The scene they had left behind remained largely unchanged from the night before. There, Arjan Bensehop sat with his girlfriend Sarika Chanbrangam under an escalator while they planned their next move.

They were supposed to fly home to Eindhoven on Monday. They even sat on the plane for three hours that night until being told it was cancelled and they would have to return to the departures hall.

“It was crazy – totally full when we came back in. We queued for another three hours and rebooked a flight for Tuesday morning. We were one of the lucky ones because people who tried after 10pm were told to go away and try again in the morning,” says Bensehop. After a night in a Dublin hotel, their luck soon ran out as snow fell once more.

“We knew when travelling to the airport that our flight probably wasn’t going to go,” says Chanbrangam.

“We just wanted to get to the mainland [of Europe]. We figured we could get trains or something from there so we booked on to a flight to Malaga . At least the weather would be warm there,” she says.

They were far from alone that night as they slept in the airport where many wanted to ensure a good spot in line on Wednesday morning. They need not have worried because for a second time their flights were cancelled but only after queuing for a further two hours.

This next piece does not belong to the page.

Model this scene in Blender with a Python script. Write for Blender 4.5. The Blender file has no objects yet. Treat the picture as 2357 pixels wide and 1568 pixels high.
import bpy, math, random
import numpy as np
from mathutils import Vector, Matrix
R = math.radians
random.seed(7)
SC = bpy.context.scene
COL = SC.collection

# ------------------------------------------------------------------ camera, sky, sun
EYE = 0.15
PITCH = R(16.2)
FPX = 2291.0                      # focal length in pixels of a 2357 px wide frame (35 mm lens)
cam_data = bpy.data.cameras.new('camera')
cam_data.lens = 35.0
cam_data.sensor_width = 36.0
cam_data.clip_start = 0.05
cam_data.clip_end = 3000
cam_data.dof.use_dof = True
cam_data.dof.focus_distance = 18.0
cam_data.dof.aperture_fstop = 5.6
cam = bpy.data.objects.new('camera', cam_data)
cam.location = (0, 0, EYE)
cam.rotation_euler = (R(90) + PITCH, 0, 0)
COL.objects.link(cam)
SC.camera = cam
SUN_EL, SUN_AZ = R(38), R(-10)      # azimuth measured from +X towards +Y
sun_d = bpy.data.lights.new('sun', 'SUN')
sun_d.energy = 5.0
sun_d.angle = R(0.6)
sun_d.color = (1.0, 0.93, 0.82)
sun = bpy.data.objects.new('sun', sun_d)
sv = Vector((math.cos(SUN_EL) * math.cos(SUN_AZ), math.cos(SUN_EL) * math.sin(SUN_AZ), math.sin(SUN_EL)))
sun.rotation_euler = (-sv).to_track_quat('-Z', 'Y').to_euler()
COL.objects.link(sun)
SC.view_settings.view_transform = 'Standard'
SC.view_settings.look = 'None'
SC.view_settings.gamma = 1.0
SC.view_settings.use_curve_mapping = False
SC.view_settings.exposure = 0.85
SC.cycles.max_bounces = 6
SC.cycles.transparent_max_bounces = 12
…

As they sat in their mini getaway under the escalator, they discussed their options. A flight to Stansted that evening which, even if it managed to depart, would force them to spend another night on the floors before hopefully flying to Eindhoven today.

Alternatively they could make their way to Dublin Port where they could board a ferry to Holyhead, which was a step closer to the Netherlands, if nothing else.

Tom Ditchburn from Cheshire in England was en route to Boston from Manchester on Tuesday morning. He planned to spend Christmas with his girlfriend and her family there. “We circled around Dublin for a bit because of the snow and then really quickly it seemed to shut down and we had to be diverted to Cork.”

Along with his fellow passengers he was then bussed up to Dublin, a journey which took six hours through the snow.

Wisely, while on the road he texted his mother who booked him on to another flight from Dublin. This saved him a queue which, he says, had taken one girl four hours just to get halfway up.

It didn’t matter as the weather grounded his rebooked flight anyway which left him sleeping on the floor with many others. It has been the lack of help from Aer Lingus that he most resents.

“A couple of food vouchers would be really handy. Aer Lingus told my mum on the phone that they would get us some and give us a room but when I asked a guy here he just said there were too many people and it wasn’t happening,” says Ditchburn.